Exercise prompt: Where a line contains the word "pixels", copy that line in full.

Excerpted data:

'''

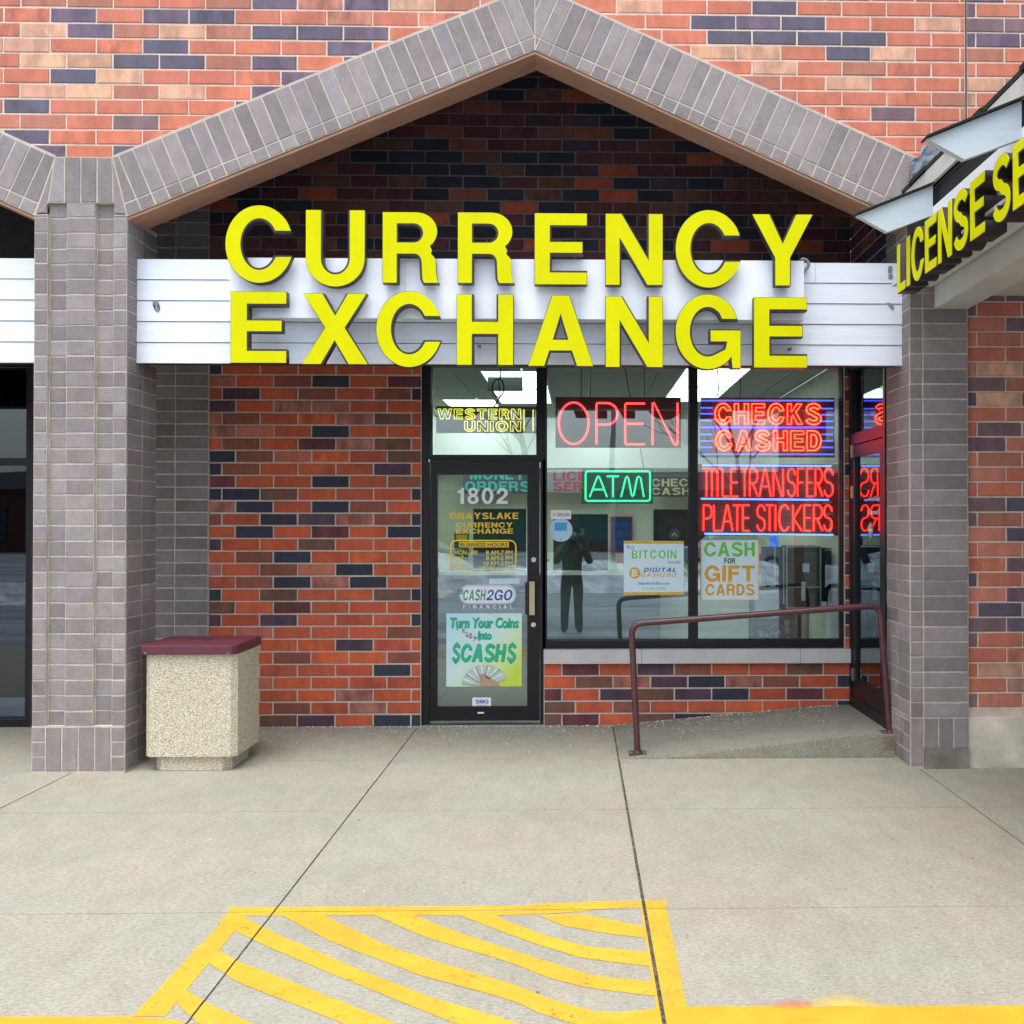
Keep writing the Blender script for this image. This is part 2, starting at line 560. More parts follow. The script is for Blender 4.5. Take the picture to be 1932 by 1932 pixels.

'''
'''

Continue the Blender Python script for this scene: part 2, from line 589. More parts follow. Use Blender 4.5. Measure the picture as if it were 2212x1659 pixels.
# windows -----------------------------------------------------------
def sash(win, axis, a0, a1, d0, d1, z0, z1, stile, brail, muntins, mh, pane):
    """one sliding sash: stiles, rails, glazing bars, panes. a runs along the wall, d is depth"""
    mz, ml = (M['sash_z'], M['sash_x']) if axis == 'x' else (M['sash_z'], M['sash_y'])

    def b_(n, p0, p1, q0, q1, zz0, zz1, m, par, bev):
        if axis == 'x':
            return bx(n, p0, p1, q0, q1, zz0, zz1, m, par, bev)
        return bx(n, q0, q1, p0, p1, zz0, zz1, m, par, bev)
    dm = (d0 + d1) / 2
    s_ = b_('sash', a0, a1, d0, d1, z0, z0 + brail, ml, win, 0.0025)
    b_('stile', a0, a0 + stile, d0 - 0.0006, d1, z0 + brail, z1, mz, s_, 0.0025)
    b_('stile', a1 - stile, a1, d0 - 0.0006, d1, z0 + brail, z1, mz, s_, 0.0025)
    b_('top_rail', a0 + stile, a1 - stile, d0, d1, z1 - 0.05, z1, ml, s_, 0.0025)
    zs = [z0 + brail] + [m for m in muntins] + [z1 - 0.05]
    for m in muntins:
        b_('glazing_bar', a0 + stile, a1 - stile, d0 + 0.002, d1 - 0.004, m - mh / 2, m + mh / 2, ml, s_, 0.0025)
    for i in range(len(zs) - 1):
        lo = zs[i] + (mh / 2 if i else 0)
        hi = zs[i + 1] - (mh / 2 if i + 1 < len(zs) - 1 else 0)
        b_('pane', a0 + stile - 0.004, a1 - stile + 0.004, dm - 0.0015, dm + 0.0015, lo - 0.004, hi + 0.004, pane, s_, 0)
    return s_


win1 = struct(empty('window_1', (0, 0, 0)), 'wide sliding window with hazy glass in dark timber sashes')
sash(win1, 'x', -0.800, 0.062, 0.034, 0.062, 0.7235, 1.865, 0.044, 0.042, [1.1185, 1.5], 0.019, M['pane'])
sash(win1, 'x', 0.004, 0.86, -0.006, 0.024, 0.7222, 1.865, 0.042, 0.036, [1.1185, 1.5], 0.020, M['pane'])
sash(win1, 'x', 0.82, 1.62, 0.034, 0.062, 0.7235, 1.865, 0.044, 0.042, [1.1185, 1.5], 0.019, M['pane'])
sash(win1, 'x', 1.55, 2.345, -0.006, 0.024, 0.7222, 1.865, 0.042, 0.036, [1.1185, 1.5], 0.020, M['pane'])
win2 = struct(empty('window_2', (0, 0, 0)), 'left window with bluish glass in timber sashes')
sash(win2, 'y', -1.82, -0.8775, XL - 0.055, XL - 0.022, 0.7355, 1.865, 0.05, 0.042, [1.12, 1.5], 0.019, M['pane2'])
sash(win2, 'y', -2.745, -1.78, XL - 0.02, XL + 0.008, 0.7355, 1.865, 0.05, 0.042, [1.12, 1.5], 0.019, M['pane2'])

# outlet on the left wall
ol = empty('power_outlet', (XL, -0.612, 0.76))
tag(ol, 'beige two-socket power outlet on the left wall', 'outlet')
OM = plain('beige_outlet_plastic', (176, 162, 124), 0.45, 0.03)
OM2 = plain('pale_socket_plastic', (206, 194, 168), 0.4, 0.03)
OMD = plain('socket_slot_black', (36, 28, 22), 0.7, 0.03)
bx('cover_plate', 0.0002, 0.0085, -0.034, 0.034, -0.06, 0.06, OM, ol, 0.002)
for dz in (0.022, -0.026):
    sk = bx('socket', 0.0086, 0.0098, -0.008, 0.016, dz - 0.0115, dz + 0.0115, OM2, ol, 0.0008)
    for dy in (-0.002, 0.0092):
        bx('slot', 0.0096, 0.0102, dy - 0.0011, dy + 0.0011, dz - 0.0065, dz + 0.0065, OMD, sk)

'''

Correct result:
Keep writing the Blender script for this image. This is part 2, starting at line 560. More parts follow. The script is for Blender 4.5. Take the picture to be 1932 by 1932 pixels.
Continue the Blender Python script for this scene: part 2, from line 589. More parts follow. Use Blender 4.5. Measure the picture as if it were 2212x1659 pixels.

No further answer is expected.